DANIŞTAY TETKİK HÂKİMİ ...'ÜN DÜŞÜNCESİ : Temyiz isteminin reddi ile Daire kararının onanması gerektiği düşünülmektedir.
TÜRK MİLLETİ ADINA
Karar veren Danıştay İdari Dava Daireleri Kurulunca, Tetkik Hâkiminin açıklamaları dinlendikten ve dosyadaki belgeler incelendikten sonra, davacının Anayasa'ya aykırılık iddiası ciddi görülmeyerek gereği görüşüldü:
HUKUKİ DEĞERLENDİRME :
Danıştay dava dairelerinin nihai kararlarının temyizen incelenerek bozulması, 2577 sayılı İdari Yargılama Usulü Kanunu'nun 49. maddesinde yer alan;
"a) Görev ve yetki dışında bir işe bakılmış olması,
b) Hukuka aykırı karar verilmesi,
c) Usul hükümlerinin uygulanmasında kararı etkileyebilecek nitelikte hata veya eksikliklerin bulunması" sebeplerinden birinin varlığı hâlinde mümkündür.

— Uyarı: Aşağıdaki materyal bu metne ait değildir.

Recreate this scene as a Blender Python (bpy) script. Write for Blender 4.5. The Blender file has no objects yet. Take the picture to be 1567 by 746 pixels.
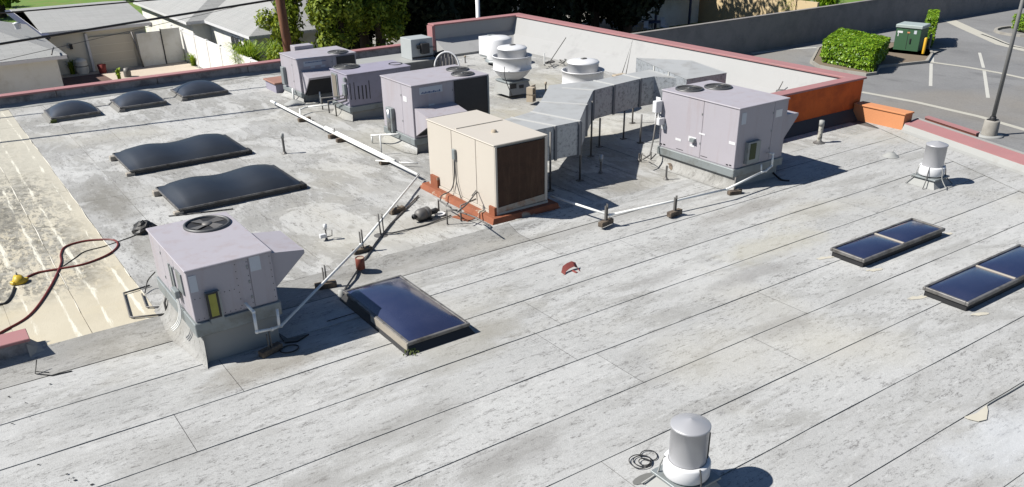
import bpy, math, random
import numpy as np
from mathutils import Vector, Matrix, noise

sc = bpy.context.scene
RAD = math.radians
# ------------------------------------------------------------------ camera
H = 5.75                       # camera height over the lower roof (m)
FPX, CX, CY = 1296.07, 783.5, 500.0
RC = np.array([[0.8197574, -0.57251019, -0.01516164],
               [-0.27897881, -0.37605987, -0.88360048],
               [0.5001686, 0.72856781, -0.46799607]])   # rows: right, down, forward
cam_d = bpy.data.cameras.new('camera'); cam = bpy.data.objects.new('camera', cam_d)
sc.collection.objects.link(cam); sc.camera = cam
cam_d.sensor_width = 36; cam_d.lens = FPX/1567*36
cam_d.shift_y = (CY-373)/1567
cam_d.clip_start = .1; cam_d.clip_end = 2000
m = Matrix(((RC[0][0], -RC[1][0], -RC[2][0], 0), (RC[0][1], -RC[1][1], -RC[2][1], 0),
            (RC[0][2], -RC[1][2], -RC[2][2], H), (0, 0, 0, 1)))
cam.matrix_world = m
# ------------------------------------------------------------------ light
SUN_AZ, SUN_EL = RAD(-66), RAD(46)      # azimuth clockwise from +Y
w = bpy.data.worlds.new('World'); sc.world = w; w.use_nodes = True
nt = w.node_tree; bg = nt.nodes['Background']
sky = nt.nodes.new('ShaderNodeTexSky'); sky.sky_type = 'NISHITA'; sky.sun_disc = False
sky.sun_elevation = SUN_EL; sky.sun_rotation = SUN_AZ % (2*math.pi); sky.ozone_density = 6.0; sky.dust_density = .3
nt.links.new(sky.outputs[0], bg.inputs[0]); bg.inputs[1].default_value = .05
sd = bpy.data.lights.new('sun', 'SUN'); sun = bpy.data.objects.new('sun', sd); sc.collection.objects.link(sun)
sd.energy = 5.0; sd.angle = RAD(.5); sd.color = (1, .965, .9)
sv = Vector((math.sin(SUN_AZ)*math.cos(SUN_EL), math.cos(SUN_AZ)*math.cos(SUN_EL), math.sin(SUN_EL)))
sun.rotation_euler = (-sv).to_track_quat('-Z', 'Y').to_euler()
sc.view_settings.view_transform = 'Standard'; sc.view_settings.look = 'None'
sc.view_settings.exposure = .82; sc.view_settings.gamma = 1

# ------------------------------------------------------------------ measuring helpers
def ray(x, y):
    d = RC.T @ np.array([(x-CX)/FPX, (y-CY)/FPX, 1.0]); return d
def G(x, y, z=0):
    d = ray(x, y); t = (z-H)/d[2]; return (float(d[0]*t), float(d[1]*t), float(z))
def FYp(x, y, Y):
    d = ray(x, y); t = Y/d[1]; return (float(d[0]*t), float(H+d[2]*t))
def FXp(x, y, X):
    d = ray(x, y); t = X/d[0]; return (float(d[1]*t), float(H+d[2]*t))

GZ = -4.2                      # ground level
STEP_Y = 12.18
def zr(x, y):
    """height of the roof surface"""
    r = .10 if x < 9 else max(0., .10*(1-(x-9)/4))
    t = min(1, max(0, (y-(STEP_Y-.38))/.38)); return r*t*t*(3-2*t)

# ------------------------------------------------------------------ materials
MATS = {}
KA = .60                        # overall reflectance level
def newmat(name):
    mt = bpy.data.materials.new(name); mt.use_nodes = True
    n = mt.node_tree; b = n.nodes['Principled BSDF']; MATS[name] = mt
    return mt, n, b
def N(n, t, **k):
    o = n.nodes.new(t)
    for a, v in k.items(): setattr(o, a, v)
    return o
def noisef(n, scale, detail=4, rough=.6, vec=None, stretch=None, dist=0.):
    tx = N(n, 'ShaderNodeTexNoise'); tx.inputs['Scale'].default_value = scale
    tx.inputs['Detail'].default_value = detail; tx.inputs['Roughness'].default_value = rough
    tx.inputs['Distortion'].default_value = dist
    if vec is None:
        g = N(n, 'ShaderNodeNewGeometry'); vec = g.outputs['Position']
    if stretch:
        mp = N(n, 'ShaderNodeMapping'); mp.inputs['Scale'].default_value = stretch
        n.links.new(vec, mp.inputs[0]); vec = mp.outputs[0]
    n.links.new(vec, tx.inputs['Vector']); return tx.outputs['Fac']
def ramp(n, fac, stops):
    r = N(n, 'ShaderNodeValToRGB'); e = r.color_ramp.elements
    while len(e) < len(stops): e.new(.5)
    for i, (p, c) in enumerate(stops):
        e[i].position = p; e[i].color = (*c, 1) if hasattr(c, '__len__') else (c, c, c, 1)
    n.links.new(fac, r.inputs[0]); return r.outputs[0]
def mixc(n, fac, a, b, mode='MIX'):
    x = N(n, 'ShaderNodeMix', data_type='RGBA', blend_type=mode)
    for sock, v in ((x.inputs[0], fac), (x.inputs[6], a), (x.inputs[7], b)):
        if isinstance(v, (int, float)): sock.default_value = v
        elif isinstance(v, tuple): sock.default_value = (*v, 1)
        else: n.links.new(v, sock)
    return x.outputs[2]
def mathn(n, op, a, b=None, c=None):
    x = N(n, 'ShaderNodeMath', operation=op)
    for i, v in enumerate((a, b, c)):
        if v is None: continue
        if isinstance(v, (int, float)): x.inputs[i].default_value = v
        else: n.links.new(v, x.inputs[i])
    return x.outputs[0]
def posxyz(n):
    g = N(n, 'ShaderNodeNewGeometry'); s = N(n, 'ShaderNodeSeparateXYZ'); n.links.new(g.outputs['Position'], s.inputs[0])
    return s.outputs
def blob(n, cx, cy, rx, ry, soft=.6, wob=.5):
    """soft-edged stain or painted shine with an uneven outline, 1 inside"""
    p = posxyz(n)
    a = mathn(n, 'POWER', mathn(n, 'DIVIDE', mathn(n, 'ABSOLUTE', mathn(n, 'SUBTRACT', p[0], cx)), rx), 2)
    b = mathn(n, 'POWER', mathn(n, 'DIVIDE', mathn(n, 'ABSOLUTE', mathn(n, 'SUBTRACT', p[1], cy)), ry), 2)
    d = mathn(n, 'SQRT', mathn(n, 'ADD', a, b))
    d = mathn(n, 'ADD', d, mathn(n, 'MULTIPLY', mathn(n, 'SUBTRACT', noisef(n, 2.2, 5, .65), .5), wob*2.4))
    mr = N(n, 'ShaderNodeMapRange'); mr.inputs[1].default_value = 1.0; mr.inputs[2].default_value = 1.0-soft
    mr.inputs[3].default_value = 0; mr.inputs[4].default_value = 1; n.links.new(d, mr.inputs[0]); return mr.outputs[0]
def bump(n, b, h, s=.3, d=.01):
    x = N(n, 'ShaderNodeBump'); x.inputs['Strength'].default_value = s; x.inputs['Distance'].default_value = d
    n.links.new(h, x.inputs['Height']); n.links.new(x.outputs[0], b.inputs['Normal'])

def plain(name, col, rough=.6, metal=0., var=.15, scale=3., grime=None, gscale=1.2, glow=.45, ghigh=.62, bmp=0., spec=None, streak=False, fine=0.):
    col = tuple(v*KA for v in col); grime = tuple(v*KA for v in grime) if grime else None
    mt, n, b = newmat(name)
    f = noisef(n, scale, 5, .6)
    c = mixc(n, f, tuple(min(1, v*(1-var)) for v in col), tuple(min(1, v*(1+var)) for v in col))
    if grime:
        g = noisef(n, gscale, 6, .7, stretch=(3, 3, .35) if streak else None)
        c = mixc(n, ramp(n, g, ((glow, 0), (ghigh, 1))), c, grime)
    if fine:
        c = mixc(n, ramp(n, noisef(n, 38, 3, .7), ((.3, fine), (.7, 0))), c, tuple(v*.45 for v in col))
    n.links.new(c, b.inputs['Base Color']); b.inputs['Roughness'].default_value = rough; b.inputs['Metallic'].default_value = metal
    if spec is not None: b.inputs['Specular IOR Level'].default_value = spec
    if bmp: bump(n, b, noisef(n, 30, 4, .6), bmp)
    return mt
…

Temyizen incelenen karar usul ve hukuka uygun olup, temyiz dilekçesinde ileri sürülen iddialar kararın bozulmasını gerektirecek nitelikte görülmemiştir.
KARAR SONUCU :
Açıklanan nedenlerle;
1. Davacının temyiz isteminin reddine,
2. Davanın yukarıda özetlenen gerekçeyle reddine ilişkin Danıştay Beşinci Dairesinin temyize konu 22/06/2021 tarih ve E:2017/683, K:2021/2174 sayılı kararının ONANMASINA,
3. Adli yardım kararından dolayı ertelenmiş olan temyiz aşamasına ilişkin yargılama giderlerinin, 6100 sayılı Hukuk Muhakemeleri Kanunu'nun 339. maddesinin 1. fıkrası uyarınca davacıdan tahsili için Dairesince müzekkere yazılmasına,
4. Kesin olarak, 14/04/2022 tarihinde oybirliği ile karar verildi.